(Stored items from a collection)
▽
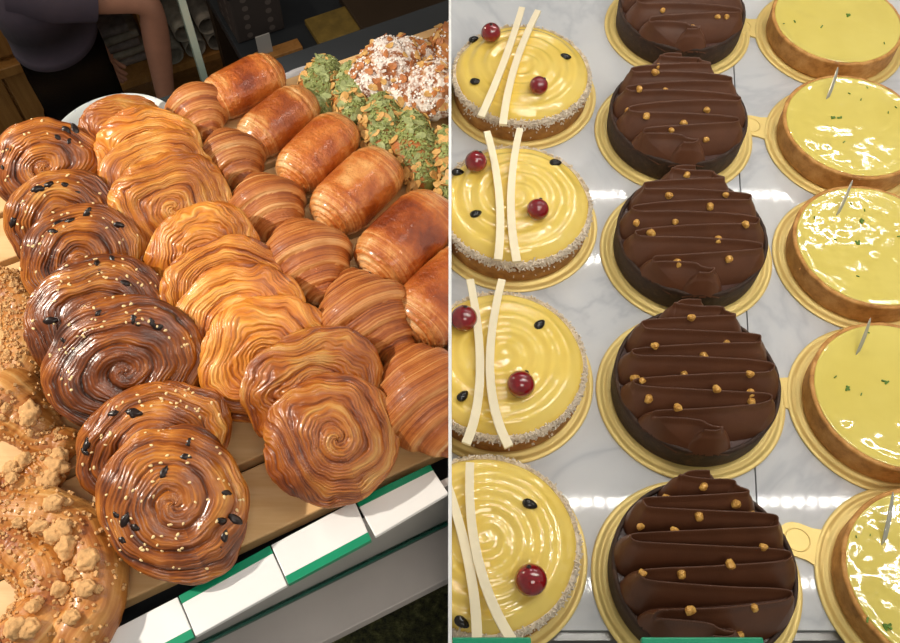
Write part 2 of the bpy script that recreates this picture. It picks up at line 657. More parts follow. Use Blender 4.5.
nuts = [
    [(688, 7), (711, 9), (717, 19), (693, 34), (662, 12), (733, 22)],
    xf(590, 50, 4.29, [(290, 82), (275, 122), (232, 153), (320, 188), (205, 198), (120, 245), (372, 247), (497, 264), (240, 296), (400, 318), (347, 354), (502, 368)]),
    xf(590, 160, 3.78, [(362, 46), (295, 147), (508, 150), (448, 193), (318, 243), (578, 265), (228, 287), (478, 318), (520, 380), (330, 392), (135, 230)]),
    xf(590, 290, 3.214, [(319, 110), (437, 180), (201, 203), (362, 220), (103, 270), (305, 272), (505, 290), (97, 320), (395, 345), (513, 340), (517, 364), (175, 358), (275, 397)]),
    xf(590, 450, 3.332, [(368, 84), (257, 155), (476, 190), (572, 178), (135, 233), (351, 240), (271, 292), (560, 348), (80, 447), (446, 412), (294, 430), (320, 553), (507, 607), (532, 540)])]
where_c = ['farthest away and cut by the photo top', 'second from the far end', 'in the middle of its column', 'just behind the nearest one',
           'nearest the viewer, largest in view']
for i, (a, b) in enumerate(POS['c']):
    gold_board(a * U, b * U, 'round gold card board under the chocolate tart ' + ['at the far end', 'second from the far end', 'in the middle of its column',
               'second from the near end', 'nearest the viewer'][i])
    choc_tart(i, a * U, b * U, 'cocoa crust tart with piped chocolate cream, ' + where_c[i], nuts[i])

# ---- yellow glazed cakes
berry_bm = bmesh.new()
bmesh.ops.create_uvsphere(berry_bm, u_segments=32, v_segments=20, radius=.0058)
for v in berry_bm.verts:
    v.co.z *= .96
berry_me = bpy.data.meshes.new('redcurrant')
berry_bm.to_mesh(berry_me)
berry_bm.free()
berry_me.materials.append(M_berry)
berry_me.polygons.foreach_set('use_smooth', [True] * len(berry_me.polygons))
stem_me = ellipsoid_mesh('stem_scar', .0012, .0012, .0009, 10, M_raisin)
pseed_me = ellipsoid_mesh('passion_fruit_seed', .0034, .0022, .0016, 14, M_black, .25)
YH = .0235      # height of the glazed top above the board


def glaze_z(r, a, R, i):
    rho = r / R
    ph = r / .0078 + a / (2 * PI)
    rip = .00065 * np.cos(2 * PI * ph) * np.clip((rho) * 4, 0, 1) * np.clip((1 - rho) * 5, 0, 1)
    return YH - .001 - .0045 * rho ** 4 + rip + .0006 * fbm(r * np.cos(a) * 90, r * np.sin(a) * 90, i, i, 2)


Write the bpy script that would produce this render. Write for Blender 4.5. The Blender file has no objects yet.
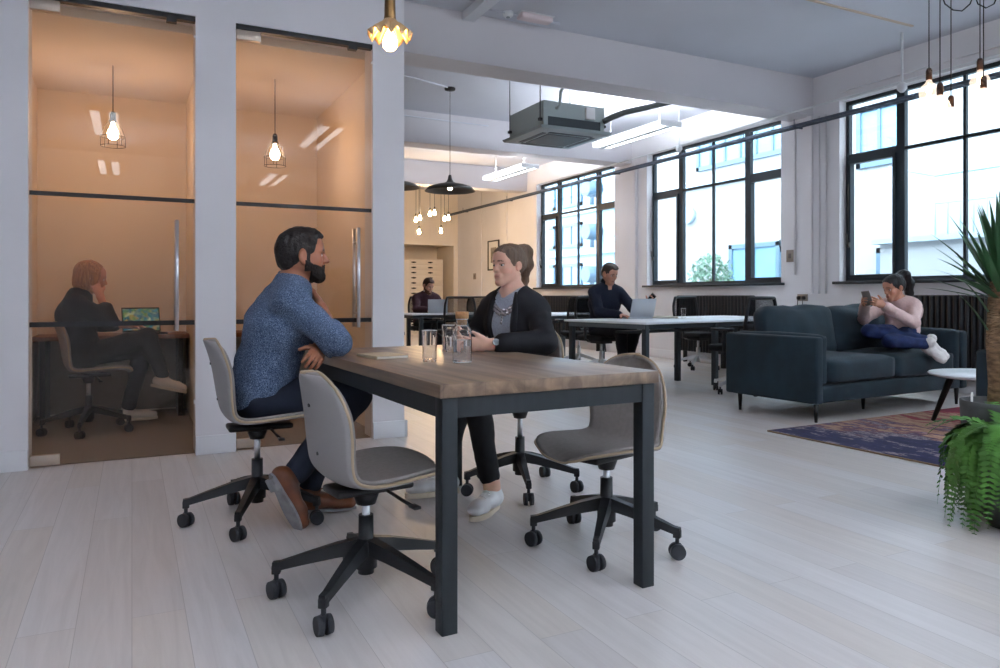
import bpy, bmesh, math, random
import numpy as np
from mathutils import Vector, Matrix, noise as mnoise
random.seed(7)
SC = bpy.context.scene
COL = SC.collection
PI = math.pi
def lin(c):
    return tuple((x/12.92 if x <= .04045 else ((x+.055)/1.055)**2.4) for x in c)
def rgb(r, g, b):
    return lin((r/255., g/255., b/255.)) + (1.,)
# ---------------------------------------------------------------- materials
MATS = {}
def mat(name, color=(.5,.5,.5,1), rough=.5, metal=0., var=0., vscale=8., bump=0., bscale=60., spec=.5, coords='Object', stretch=(1,1,1), color2=None, coat=0., sheen=0., emis=None, estr=0., trans=0., ior=1.45):
    if name in MATS: return MATS[name]
    m = bpy.data.materials.new(name); m.use_nodes = True
    nt = m.node_tree; bs = nt.nodes['Principled BSDF']
    bs.inputs['Base Color'].default_value = color
    bs.inputs['Roughness'].default_value = rough
    bs.inputs['Metallic'].default_value = metal
    bs.inputs['Specular IOR Level'].default_value = spec
    bs.inputs['Coat Weight'].default_value = coat
    bs.inputs['Sheen Weight'].default_value = sheen
    bs.inputs['Transmission Weight'].default_value = trans
    bs.inputs['IOR'].default_value = ior
    if emis:
        bs.inputs['Emission Color'].default_value = emis
        bs.inputs['Emission Strength'].default_value = estr
    if var or bump or color2:
        tc = nt.nodes.new('ShaderNodeTexCoord'); mp = nt.nodes.new('ShaderNodeMapping')
        mp.inputs['Scale'].default_value = stretch
        nt.links.new(tc.outputs[coords], mp.inputs['Vector'])
    if var or color2:
        n = nt.nodes.new('ShaderNodeTexNoise'); n.inputs['Scale'].default_value = vscale; n.inputs['Detail'].default_value = 5
        nt.links.new(mp.outputs[0], n.inputs['Vector'])
        r = nt.nodes.new('ShaderNodeValToRGB')
        c2 = color2 or tuple(min(1, c*(1+var)) for c in color[:3])+(1,)
        c1 = color if color2 else tuple(c*(1-var) for c in color[:3])+(1,)
        r.color_ramp.elements[0].position = .35; r.color_ramp.elements[1].position = .65
        r.color_ramp.elements[0].color = c1; r.color_ramp.elements[1].color = c2
        nt.links.new(n.outputs['Fac'], r.inputs[0]); nt.links.new(r.outputs[0], bs.inputs['Base Color'])
    if bump:
        n2 = nt.nodes.new('ShaderNodeTexNoise'); n2.inputs['Scale'].default_value = bscale; n2.inputs['Detail'].default_value = 4
        nt.links.new(mp.outputs[0], n2.inputs['Vector'])
        b = nt.nodes.new('ShaderNodeBump'); b.inputs['Strength'].default_value = bump; b.inputs['Distance'].default_value = .01
        nt.links.new(n2.outputs['Fac'], b.inputs['Height']); nt.links.new(b.outputs[0], bs.inputs['Normal'])
    MATS[name] = m
    return m
def emit(name, color, strength):
    if name in MATS: return MATS[name]
    m = bpy.data.materials.new(name); m.use_nodes = True
    nt = m.node_tree; nt.nodes.clear()
    e = nt.nodes.new('ShaderNodeEmission'); o = nt.nodes.new('ShaderNodeOutputMaterial')
    e.inputs[0].default_value = color; e.inputs[1].default_value = strength
    nt.links.new(e.outputs[0], o.inputs[0]); MATS[name] = m
    return m
def thin_glass(name, tint=(1,1,1,1), fres=1.45, rough=0.0, gl=(1,1,1,1)):
    """pane: straight-through transmission plus a fresnel mirror"""
    if name in MATS: return MATS[name]
    m = bpy.data.materials.new(name); m.use_nodes = True
    nt = m.node_tree; nt.nodes.clear()
    t = nt.nodes.new('ShaderNodeBsdfTransparent'); t.inputs[0].default_value = tint
    g = nt.nodes.new('ShaderNodeBsdfGlossy'); g.inputs['Roughness'].default_value = rough; g.inputs[0].default_value = gl
    lw = nt.nodes.new('ShaderNodeLayerWeight'); lw.inputs[0].default_value = .5
    pw = nt.nodes.new('ShaderNodeMath'); pw.operation = 'POWER'; pw.inputs[1].default_value = 4.5
    f = nt.nodes.new('ShaderNodeMath'); f.operation = 'MULTIPLY_ADD'; f0 = ((fres-1)/(fres+1))**2*1.6
    f.inputs[1].default_value = 1-f0; f.inputs[2].default_value = f0
    nt.links.new(lw.outputs['Facing'], pw.inputs[0]); nt.links.new(pw.outputs[0], f.inputs[0])
    mx = nt.nodes.new('ShaderNodeMixShader'); o = nt.nodes.new('ShaderNodeOutputMaterial')
    nt.links.new(f.outputs[0], mx.inputs[0]); nt.links.new(t.outputs[0], mx.inputs[1]); nt.links.new(g.outputs[0], mx.inputs[2])
    nt.links.new(mx.outputs[0], o.inputs[0]); MATS[name] = m
    return m
# ---------------------------------------------------------------- objects
def props(o, label=None, cat=None, group=None, kind=None):
    if label: o['label'] = label
    if cat: o['category'] = cat
    if group: o['group'] = group
    if kind: o['kind'] = kind
    return o
def empty(name, loc=(0,0,0), rz=0., label=None, cat=None, group=None, scale=1., kind=None):
    o = bpy.data.objects.new(name, None); COL.objects.link(o)
    o.location = loc; o.rotation_euler = (0,0,rz); o.scale = (scale,)*3
    o.empty_display_size = .1
    return props(o, label, cat, group, kind)
def link_mesh(name, me, parent=None, loc=(0,0,0)):
    o = bpy.data.objects.new(name, me); COL.objects.link(o); o.location = loc
    if parent: o.parent = parent
    return o
def copy_tree(o, parent=None):
    c = o.copy(); COL.objects.link(c)
    if parent: c.parent = parent
    for ch in [x for x in ALLCH(o)]: copy_tree(ch, c)
    return c
def ALLCH(o):
    return [x for x in bpy.data.objects if x.parent == o]
def V(*a): return Vector(a[0] if len(a) == 1 else a)
def tight(prof, e=.0006):
    """support loops beside every corner of a lathe profile, so that smooth shading keeps the walls straight"""
    out = []
    for i, p in enumerate(prof):
        for q in ((prof[i-1] if i else None), None, (prof[i+1] if i < len(prof)-1 else None)):
            if q is None:
                if not out or math.dist(out[-1], p) > 1e-7: out.append(p)
                continue
            d = math.dist(p, q)
            if d > 3*e: out.append((p[0]+(q[0]-p[0])*e/d, p[1]+(q[1]-p[1])*e/d))
    res = [out[0]]
    for p in out[1:]:
        if math.dist(p, res[-1]) > 1e-7: res.append(p)
    return res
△
= Direction =
Pull every line containing "that" from the data.

= Written answer =
Write part 2 of the bpy script that recreates this picture. It picks up at line 657. More parts follow. Use Blender 4.5.
Write the bpy script that would produce this render. Write for Blender 4.5. The Blender file has no objects yet.
    """support loops beside every corner of a lathe profile, so that smooth shading keeps the walls straight"""